The Films Of Reel Waste

Be careful of what you consume and aware of what you toss — this is Reel Waste.

Reel Waste: Films On Garbage
Featuring: The Clean Bin Project, Dirt! The Movie,
Taste the Waste, Kenny the Movie, Waste Land,
The Gleaners and I, God’s Children, and Trek.
May 8 through May 12
Metro Cinema
www.reelwaste.com

THE GLEANERS AND I
Wednesday, May 11, 7 p.m.
Metro Theatre
4 ½ out of 5 Stars

The artist as magpie. It’s an image that’s often used because in various mythologies the birds are celebrated for their crafty instincts and their propensity to purloin and secret glittering articles. Their nests are noted for their strength and warmth. Sometimes they’re portrayed as gossips and busybodies but equally as a loyal friend of humans who warn them of danger or take up their cause in times of trouble. The birds are also similar to gleaners — those who forage for the grain left by the harvesters.
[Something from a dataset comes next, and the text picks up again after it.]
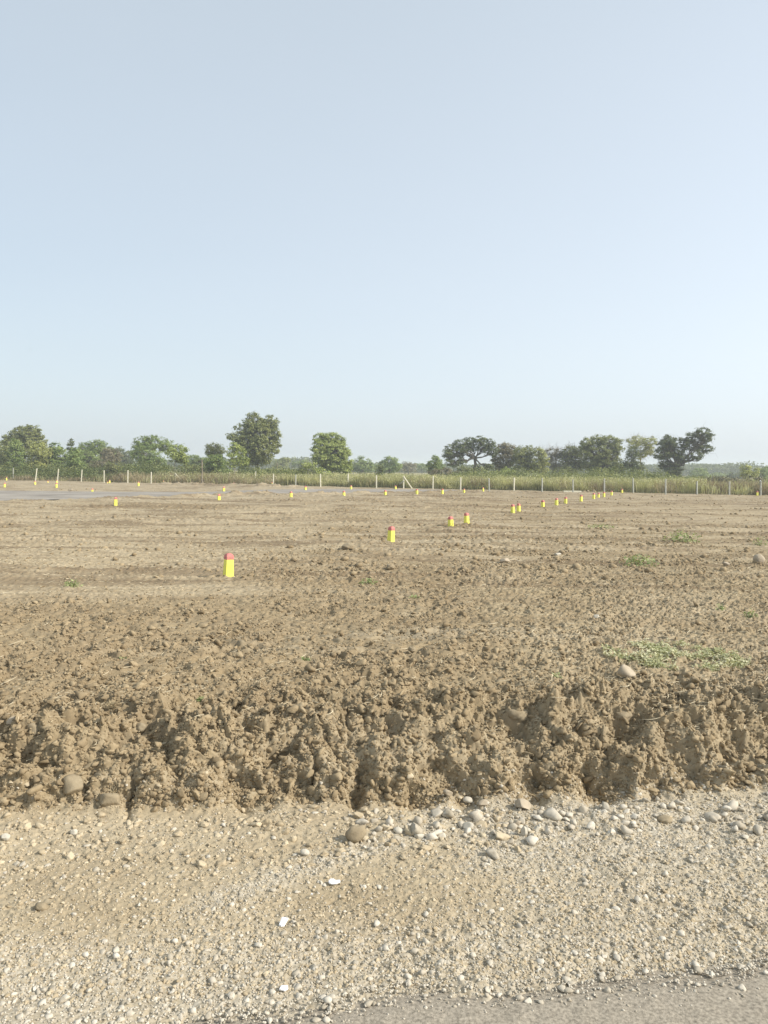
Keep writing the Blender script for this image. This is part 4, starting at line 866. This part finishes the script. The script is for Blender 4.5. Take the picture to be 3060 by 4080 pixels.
ST = [
 ('boulder', 1356, 1462, .205, .130, 0, M_STONE, 'big smooth beige stone beside the green patch', 11, .10, 1, -.35),
 ('stone', 1642, 1217, .27, .25, 0, M_STONE, 'round brown stone with shaded left side near the right edge', 12, .10, 0, -.3),
 ('stone', 1572, 1222, .20, .09, 0, M_STONE, 'flat pale stone left of the round one near the right edge', 13, .12, 1, -.3),
 ('stone', 1092, 1216, .26, .12, 0, M_STONE, 'flat beige stone in the middle distance right of centre', 14, .12, 1, 0),
 ('stone', 1205, 1200, .20, .09, 0, M_STONEW, 'pale flat stone right of the beige middle distance one', 15, .12, 1, 0),
 ('clod', 750, 1187, .34, .17, 0, M_STONEB, 'dark brown clod left of the second nearest marker', 16, .25, 0, .1),
 ('clod', 843, 1231, .22, .15, 0, M_STONEB, 'dark brown clod below the second nearest marker', 17, .3, 0, 0),
 ('clod', 735, 1231, .16, .09, 0, M_STONEB, 'small dark clod left of the one below the second marker', 18, .3, 0, 0),
 ('clod', 892, 1410, .11, .08, 0, M_STONEB, 'rounded clod among the crumbs right of centre in the ploughed strip', 19, .3, 0, 0),
 ('stone', 1288, 1336, .10, .06, 0, M_STONEW, 'small white stone above the big beige stone', 20, .2, 1, 0),
 ('stone', 1130, 1752, .145, .085, ROAD, M_STONE, 'largest smooth stone at the bank foot right of centre', 21, .12, 1, -.2),
 ('stone', 1010, 1736, .085, .055, ROAD, M_STONEW, 'oval cream stone lying under the dark hollow of the bank', 22, .08, 0, -.1),
 ('stone', 968, 1722, .085, .07, ROAD, M_STONE, 'ochre lump half buried left of the oval cream stone', 23, .15, 1, 0),
 ('stone', 1046, 1745, .09, .065, ROAD, M_STONE, 'buff stone between the oval and the largest smooth stone', 24, .15, 1, 0),
 ('stone', 860, 1802, .075, .05, ROAD, M_STONEW, 'white oval stone at the left end of the pale stone row', 25, .08, 0, -.2),
 ('stone', 944, 1792, .07, .085, ROAD, M_STONEW, 'upright white lump second in the pale stone row', 26, .15, 1, 0),
 ('stone', 1012, 1792, .085, .055, ROAD, M_STONEW, 'angular white stone in the middle of the pale stone row', 27, .12, 1, .2),
 ('stone', 1118, 1788, .075, .07, ROAD, M_STONE, 'greyish blocky stone before the largest smooth stone', 28, .12, 1, 0),
 ('stone', 1134, 1806, .050, .095, ROAD, M_STONEW, 'upright slab like pale stone leaning beside the blocky one', 29, .10, 1, -.3),
 ('stone', 1160, 1797, .05, .06, ROAD, M_STONEW, 'small pale stone right of the leaning slab', 30, .12, 1, 0),
 ('stone', 905, 1816, .085, .05, ROAD, M_STONEW, 'rough white stone low in the row before the upright lump', 31, .15, 1, 0),
 ('stone', 955, 1812, .06, .04, ROAD, M_STONEW, 'small grey white stone in front of the upright lump', 32, .12, 1, 0),
 ('clod', 768, 1822, .155, .135, ROAD, M_STONEB, 'large brown clod alone on the verge below the bank', 33, .22, 0, .3),
 ('clod', 150, 1722, .185, .17, -.42, M_STONEB, 'largest blocky yellow clod set in the left bank', 34, .13, 1, .25),
 ('clod', 232, 1745, .19, .12, ROAD, M_STONEB, 'long pale clod lying at the foot of the left bank', 35, .15, 1, -.1),
 ('clod', 220, 1688, .15, .075, -.28, M_STONEB, 'sloping slab of earth above the long pale clod', 36, .12, 1, -.3),
 ('stone', 25, 1572, .09, .10, -.05, M_STONE, 'grey stone at the left edge on top of the bank', 37, .12, 1, 0),
 ('clod', 300, 1582, .11, .09, -.03, M_STONEB, 'dark shaded clod on the bank edge left of the middle', 38, .25, 0, 0),
 ('clod', 72, 1590, .11, .12, -.08, M_STONEB, 'dark clod over a hollow near the left end of the bank', 39, .25, 0, 0),
 ('stone', 8, 1817, .07, .05, ROAD, M_STONEW, 'pale stone at the left photo edge on the verge', 40, .12, 1, 0),
 ('stone', 658, 1848, .065, .042, ROAD, M_STONEW, 'white domed stone with grey left side on the verge', 41, .08, 0, -.2),
 ('stone', 637, 1850, .045, .016, ROAD, M_STONEW, 'cream flake just left of the white domed stone', 42, .2, 1, 0),
 ('clod', 1440, 1780, .13, .06, ROAD, M_STONEB, 'flat brown clod amid the pale gravel at right', 43, .2, 0, 0),
 ('stone', 1612, 1815, .06, .04, ROAD, M_STONEW, 'beige stone casting a small shadow near the right edge of the gravel', 44, .2, 1, 0),
 ('clod', 1120, 1560, .22, .15, -.01, M_STONEB, 'big brown clod on the right bank top, left one of two', 45, .25, 0, 0),
 ('clod', 1345, 1560, .20, .16, -.01, M_STONEB, 'big brown clod on the right bank top, right one of two', 46, .25, 0, 0),
 ('stone', 152, 1061, .5, .30, 0, M_STONE, 'pale beige stone at the far edge of the grey road', 47, .15, 1, .2),
 ('stone', 430, 1073, .42, .24, 0, M_STONE, 'pale stone on the near edge of the grey road', 48, .15, 1, 0),
 ('stone', 1262, 1063, .42, .18, 0, M_STONEB, 'dark stone beside the fallen concrete post, first of three', 49, .3, 1, 0),
 ('stone', 1272, 1063, .40, .26, 0, M_STONEB, 'dark stone beside the fallen concrete post, middle of three', 50, .3, 1, 0),
 ('stone', 1284, 1063.5, .5, .22, 0, M_STONEB, 'dark stone beside the fallen concrete post, last of three', 51, .3, 1, 0),
 ('clod', 158, 1805, .06, .05, ROAD, M_STONEW, 'small grey stone on the verge below the long pale clod', 52, .2, 1, 0),
 ('clod', 85, 1968, .09, .05, ROAD, M_STONEB, 'brown lump on the verge at lower left', 53, .2, 0, 0),
]
for (nm, sx, sy, w, hg, lvl, m, lab, sd, ro, fc, rz) in ST:
    stone(nm, sx*D, sy*D, w, hg, lvl, m, lab, sd, ro, fc, rz=rz, cat='clod' if nm == 'clod' else 'stone', group='single stones and clods on the ground')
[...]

All these images apply to Agnes Varda, the Belgium-born French filmmaker who’s associated with both New Wave and Left Bank filmmakers of the 1960s and ’70s. She was married for many years to fellow director Jacques Demy (The Umbrellas Of Cherbourg, 1964) until his death in 1990. This critic still has a strong memory of one of her early films, Lion’s Love (1969), seen in those turbulent times, which featured James Rado and Gerome Ragni (creators of the musical Hair), Andy Warhol superstar Viva, and a young Jim Morrison of The Doors. The personal reference isn’t out of line here as Varda is one of those artists who has always woven herself into her art until the two become inseparable. This is especially true of The Gleaners and I (2000), her millennium film, which on one level is about human waste and those who use what society has cast off, but also encompasses art history, thoughts on her own aging and mortality, psychology, law, Étienne-Jules Marey (an early filmmaking and photographic pioneer like Eadweard Muybridge), cats, and many other subjects melded into a film whose humanity, breadth and balance is profound. It has deservedly won several awards for Best Documentary from the National Society of Film Critics, the New York Film Critics Circle, the Los Angeles Film Critics Association and the Boston Society of Film Critics, as well as The Public Choice Award at our own Montreal Festival Of New Cinema. It’s an incredibly moving piece of cinema.

Varda’s film is one of seven playing at The Metro Cinema’s Reel Waste series: Films on Garbage. The series explores many aspects of waste.

TASTE THE WASTE
Monday, May 9, 9 p.m.
Metro Theatre
4 out of 5 Stars

A second offering in the series which this critic screened was Taste The Waste (2010), a German film by Valentin Thurn. While this film is more of a standard documentary, with conventional talking-head interviews combined with carefully filmed images of food being thrown out by the ton, it’s no less powerful. Just a couple of the facts gleaned from this film are: that every supermarket in the world throws out something like 500 to 600 tons of food each year, mostly because of retailer-set standards that have nothing to do with nutritional value or edibility (they’re more to do with cosmetic appearance and size) and that the hungry of the world could be fed three times over with what we throw away each year. There’s also striking information on “best before” dates that are used to rotate product rather than as a health advisory.  Depictions of small-hold farming villagers in Cameroon, who are being thrownoff their land for a hundred years by huge corporate banana growers, are equally harrowing. Although the film is disturbing, it also provides some hope by showing innovative projects that try to reverse some of these trends (like one in Japan which transforms food waste into animal feed for beef and pork, co-ops who try to eliminate all the travel and distribution factors between farmer and customer, a bakery which uses bio-gas for energy, as well as rooftop bee-keeping projects and gardens in New York).

Waste is a serious subject but the films in this series demonstrate that it can be tackled in as many ways as there are artistic and creative individuals in the world. A few of the other interesting entries look to be: Dirt!: The Movie (2010), narrated by Jamie Lee Curtis, a film about the political, social, environmental and economic impact of soil, Kenny The Movie (2005): a humorous Australian look at a porta-pottie crew, and The Clean Bin Project (2010) a Canadian movie which asks the question, “Is it possible to live waste-free for a year?” withoptimism, humour and inspiration.

Like a magpie, the viewer can gather and glean all the films in the series, or pick and choose what they take with them. But as a little bird tells us: just be thoughtful and careful as to what you leave behind you. There are consequences.